In spite of the benevolence of the juries the hulks began to fill to the point where the only way to take up the ever increasing number of convicts was to push more and more into the same spaces. This overcrowding resulted in early deaths for some and the desire for an early death in others.

While the hulks were keeping the convicts out of sight of the nobility and landed gentry some in the government wondered about perhaps transporting the wretched refuse to the antipodes, which was what the land of Australia was considered. The Royal Navy was adamantly against using their ships for such duty. The economic squeeze of how to pay for the transportation and the social necessity of doing something meant that some way to justify the expense of transportation had to be found.

If the prisoners could be put to work harvesting the timber that was known to be in great quantity in Australia then selling that timber would offset the cost of transportation. As with many governmental justifications this was more a hope than a reality.
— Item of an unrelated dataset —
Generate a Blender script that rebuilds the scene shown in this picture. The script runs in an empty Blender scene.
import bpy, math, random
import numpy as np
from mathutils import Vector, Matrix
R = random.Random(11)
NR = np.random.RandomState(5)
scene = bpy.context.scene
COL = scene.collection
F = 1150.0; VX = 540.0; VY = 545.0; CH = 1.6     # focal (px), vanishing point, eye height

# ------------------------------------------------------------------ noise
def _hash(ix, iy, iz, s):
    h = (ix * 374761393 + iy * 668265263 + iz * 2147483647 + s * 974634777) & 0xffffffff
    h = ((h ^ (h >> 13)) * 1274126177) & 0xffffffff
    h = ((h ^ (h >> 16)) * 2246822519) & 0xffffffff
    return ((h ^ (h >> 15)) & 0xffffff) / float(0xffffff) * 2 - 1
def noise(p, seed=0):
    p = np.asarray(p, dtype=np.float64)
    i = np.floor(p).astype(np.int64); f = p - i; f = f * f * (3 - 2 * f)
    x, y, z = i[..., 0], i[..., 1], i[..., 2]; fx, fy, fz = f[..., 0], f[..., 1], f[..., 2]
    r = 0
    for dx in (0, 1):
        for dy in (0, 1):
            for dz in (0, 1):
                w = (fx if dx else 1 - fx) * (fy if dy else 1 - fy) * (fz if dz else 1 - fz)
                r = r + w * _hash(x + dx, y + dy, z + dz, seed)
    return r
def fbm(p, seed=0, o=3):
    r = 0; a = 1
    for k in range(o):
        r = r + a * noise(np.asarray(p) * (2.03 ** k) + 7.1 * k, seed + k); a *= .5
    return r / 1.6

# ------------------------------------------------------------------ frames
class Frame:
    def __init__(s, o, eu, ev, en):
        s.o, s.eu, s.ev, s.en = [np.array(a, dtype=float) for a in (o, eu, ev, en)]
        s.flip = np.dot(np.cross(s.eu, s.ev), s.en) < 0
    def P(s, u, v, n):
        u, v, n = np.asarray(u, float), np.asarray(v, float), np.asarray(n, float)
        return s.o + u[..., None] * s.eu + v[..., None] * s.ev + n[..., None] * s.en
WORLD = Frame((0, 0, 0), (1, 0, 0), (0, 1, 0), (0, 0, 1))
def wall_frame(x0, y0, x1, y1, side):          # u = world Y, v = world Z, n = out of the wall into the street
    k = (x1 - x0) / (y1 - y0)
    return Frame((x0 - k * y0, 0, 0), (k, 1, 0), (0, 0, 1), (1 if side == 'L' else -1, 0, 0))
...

The first transport was partially successful. It removed a few hundred prisoners from the hulks. However, only half of them survived the trip from their decaying home on the Thames River.
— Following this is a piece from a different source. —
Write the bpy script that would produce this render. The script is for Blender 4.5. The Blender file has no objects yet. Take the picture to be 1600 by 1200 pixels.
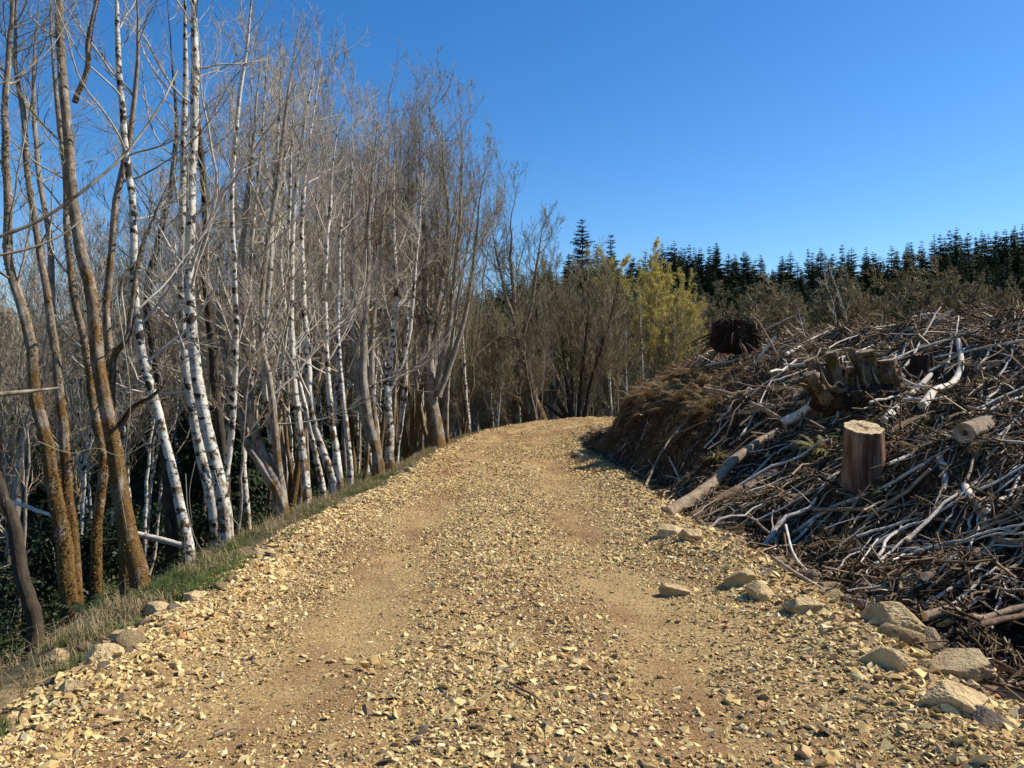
import bpy, math, numpy as np
from mathutils import Vector, Matrix
PI = math.pi
scene = bpy.context.scene
COL = scene.collection
RNG = np.random.default_rng(7)

# ------------------------------------------------------------------ camera, sky, sun, exposure
FPX = 1180.0                       # focal length in pixels of the 1600 px wide photograph
CAMZ = 1.6
HOR = 590.0
cam_d = bpy.data.cameras.new('camera'); cam = bpy.data.objects.new('camera', cam_d); COL.objects.link(cam)
cam.location = (0, 0, CAMZ); cam.rotation_euler = (PI/2, 0, 0)
cam_d.sensor_width = 36; cam_d.lens = 36*FPX/1600; cam_d.shift_y = -(600-HOR)/1600.0
cam_d.clip_start = 0.05; cam_d.clip_end = 3000
scene.camera = cam
SUN_EL = math.radians(43); SUN_AZ = math.radians(17)     # azimuth measured ahead of +x
sd = Vector((math.cos(SUN_EL)*math.cos(SUN_AZ), math.cos(SUN_EL)*math.sin(SUN_AZ), math.sin(SUN_EL)))
w = bpy.data.worlds.new('World'); scene.world = w; w.use_nodes = True
nt = w.node_tree; bg = nt.nodes['Background']
sky = nt.nodes.new('ShaderNodeTexSky'); sky.sky_type = 'NISHITA'; sky.sun_disc = False
sky.sun_elevation = SUN_EL; sky.sun_rotation = math.atan2(sd.x, sd.y)
sky.altitude = 300; sky.air_density = 1.0; sky.dust_density = 0.25; sky.ozone_density = 4.0
hs = nt.nodes.new('ShaderNodeHueSaturation'); hs.inputs['Saturation'].default_value = 1.3; hs.inputs['Hue'].default_value = 0.503
nt.links.new(sky.outputs[0], hs.inputs['Color']); nt.links.new(hs.outputs[0], bg.inputs[0]); bg.inputs[1].default_value = 0.098
sl = bpy.data.lights.new('sun', 'SUN'); sl.energy = 5.0; sl.angle = math.radians(0.5); sl.color = (1, 0.94, 0.84)
so = bpy.data.objects.new('sun', sl); COL.objects.link(so)
so.rotation_euler = sd.to_track_quat('Z', 'Y').to_euler()
scene.view_settings.view_transform = 'Standard'; scene.view_settings.look = 'None'
scene.view_settings.gamma = 1; scene.view_settings.exposure = 0.68
scene.cycles.max_bounces = 4; scene.cycles.diffuse_bounces = 2; scene.cycles.glossy_bounces = 1
scene.cycles.transmission_bounces = 2; scene.cycles.transparent_max_bounces = 4

# ------------------------------------------------------------------ materials
def mat(name, ramp, scale=6, stretch=(1, 1, 1), detail=6, rough=0.9, bump=0.4, bscale=25, bdist=0.02,
        moss=None, patch=None, rnd=False, colattr=False, vary=0.0, spec=0.2, trans=0.0, voro=None, dist=0.0):
    m = bpy.data.materials.new(name); m.use_nodes = True
    t = m.node_tree; N = t.nodes; L = t.links; b = N['Principled BSDF']
    b.inputs['Roughness'].default_value = rough; b.inputs['Specular IOR Level'].default_value = spec
    tc = N.new('ShaderNodeTexCoord'); mp = N.new('ShaderNodeMapping'); mp.inputs['Scale'].default_value = stretch
    L.new(tc.outputs['Object'], mp.inputs[0])
    def noise(sc, det=5, vec=mp):
        n = N.new('ShaderNodeTexNoise'); n.inputs['Scale'].default_value = sc; n.inputs['Detail'].default_value = det
        n.inputs['Roughness'].default_value = 0.65
        if dist: n.inputs['Distortion'].default_value = dist
        L.new(vec.outputs[0], n.inputs['Vector']); return n
    def rampn(fac, stops, interp='LINEAR'):
        r = N.new('ShaderNodeValToRGB'); r.color_ramp.interpolation = interp
        e = r.color_ramp.elements
        while len(e) < len(stops): e.new(0.5)
        for i, (p, c) in enumerate(stops): e[i].position = p; e[i].color = (*c, 1)
        L.new(fac, r.inputs[0]); return r
    def math_(op, a, bb):
        q = N.new('ShaderNodeMath'); q.operation = op
        for i, v in enumerate((a, bb)):
            if isinstance(v, (int, float)): q.inputs[i].default_value = v
            else: L.new(v, q.inputs[i])
        return q.outputs[0]
    def mix(f, a, c, bt='MIX'):
        q = N.new('ShaderNodeMix'); q.data_type = 'RGBA'; q.blend_type = bt
        if isinstance(f, (int, float)): q.inputs[0].default_value = f
        else: L.new(f, q.inputs[0])
        for i, v in ((6, a), (7, c)):
            if isinstance(v, tuple): q.inputs[i].default_value = (*v, 1)
            else: L.new(v, q.inputs[i])
        return q.outputs[2]
    n1 = noise(scale, detail)
    if rnd:
        at = N.new('ShaderNodeAttribute'); at.attribute_name = 'rnd'
        col = rampn(at.outputs['Fac'], ramp, 'LINEAR').outputs[0]
        nn = rampn(n1.outputs['Fac'], [(0.3, (0.72, 0.7, 0.68)), (0.7, (1.15, 1.12, 1.05))]).outputs[0]
        col = mix(1.0, col, nn, 'MULTIPLY')
    else:
        col = rampn(n1.outputs['Fac'], ramp).outputs[0]
    if colattr:
        at = N.new('ShaderNodeAttribute'); at.attribute_name = 'tint'
        col = mix(1.0, at.outputs['Color'], col, 'MULTIPLY')
    if patch:       # (colour, scale, lo, hi, stretch)
        mp2 = N.new('ShaderNodeMapping'); mp2.inputs['Scale'].default_value = patch[4]; L.new(tc.outputs['Object'], mp2.inputs[0])
        n2 = noise(patch[1], 4, mp2)
        f = rampn(n2.outputs['Fac'], [(patch[2], (0, 0, 0)), (patch[3], (1, 1, 1))]).outputs[0]
        col = mix(f, col, patch[0])
    if moss:        # (colour, colour2, height fade per metre, offset): moss thins with height
        sx = N.new('ShaderNodeSeparateXYZ'); L.new(tc.outputs['Object'], sx.inputs[0])
        n3 = noise(4.2, 9, tc_map(N, L, tc, (1, 1, .55)))
        v = math_('SUBTRACT', n3.outputs['Fac'], math_('MULTIPLY', sx.outputs['Z'], moss[2]))
        v = math_('ADD', v, moss[3])
        f = rampn(v, [(0.46, (0, 0, 0)), (0.56, (1, 1, 1))]).outputs[0]
        n4 = noise(38, 5, tc_map(N, L, tc, (1, 1, 1)))
        mc = rampn(n4.outputs['Fac'], [(0.35, moss[0]), (0.65, moss[1])]).outputs[0]
        col = mix(f, col, mc)
    if vary:
        oi = N.new('ShaderNodeObjectInfo')
        vr = rampn(oi.outputs['Random'], [(0, (1-vary, 1-vary, 1-vary)), (0.5, (1, 1-vary*.25, 1-vary*.5)), (1, (1+vary, 1+vary*.9, 1+vary*.8))]).outputs[0]
        col = mix(1.0, col, vr, 'MULTIPLY')
    L.new(col, b.inputs['Base Color'])
    if bump:
        bn = N.new('ShaderNodeBump'); bn.inputs['Strength'].default_value = bump; bn.inputs['Distance'].default_value = bdist
        n5 = noise(bscale, 6); hgt = n5.outputs['Fac']
        if voro:
            vo = N.new('ShaderNodeTexVoronoi'); vo.inputs['Scale'].default_value = voro; L.new(mp.outputs[0], vo.inputs['Vector'])
            hgt = math_('ADD', hgt, math_('MULTIPLY', vo.outputs['Distance'], -1.2))
        L.new(hgt, bn.inputs['Height']); L.new(bn.outputs[0], b.inputs['Normal'])
    if trans:
        out = N['Material Output']; tr = N.new('ShaderNodeBsdfTranslucent'); L.new(col, tr.inputs[0])
        ms = N.new('ShaderNodeMixShader'); ms.inputs[0].default_value = trans
        L.new(b.outputs[0], ms.inputs[1]); L.new(tr.outputs[0], ms.inputs[2]); L.new(ms.outputs[0], out.inputs[0])
    return m
def tc_map(N, L, tc, s):
    mp = N.new('ShaderNodeMapping'); mp.inputs['Scale'].default_value = s; L.new(tc.outputs['Object'], mp.inputs[0]); return mp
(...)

When the arrived in Australia they immediately started to replicate the society they had been part of in England. If the aborigines got in their way they simply slaughtered them.

Flogging as well as hanging were two of the methods of maintaining civil order that were used extensively by the overseers of the transportees. Applying the cat-o-nine-tails until a back was nothing more than ribbons of flesh covering bloody ribs was as much a part of the transported felons' daily lives as was the endless slave labor they were thrust into.

Punishment and slave labor were the two standouts for the first fifty years of settlement in Australia. Cannibalism, sadistic cruelty and madness were also extant during the early years of Australian settlement.

John Hughes, an Australian, has written a very detailed account of the English judicial system, the social niceties of the time and the transportation process. Not a page turner but you will have a better understanding of what Australia is all about when you finish it.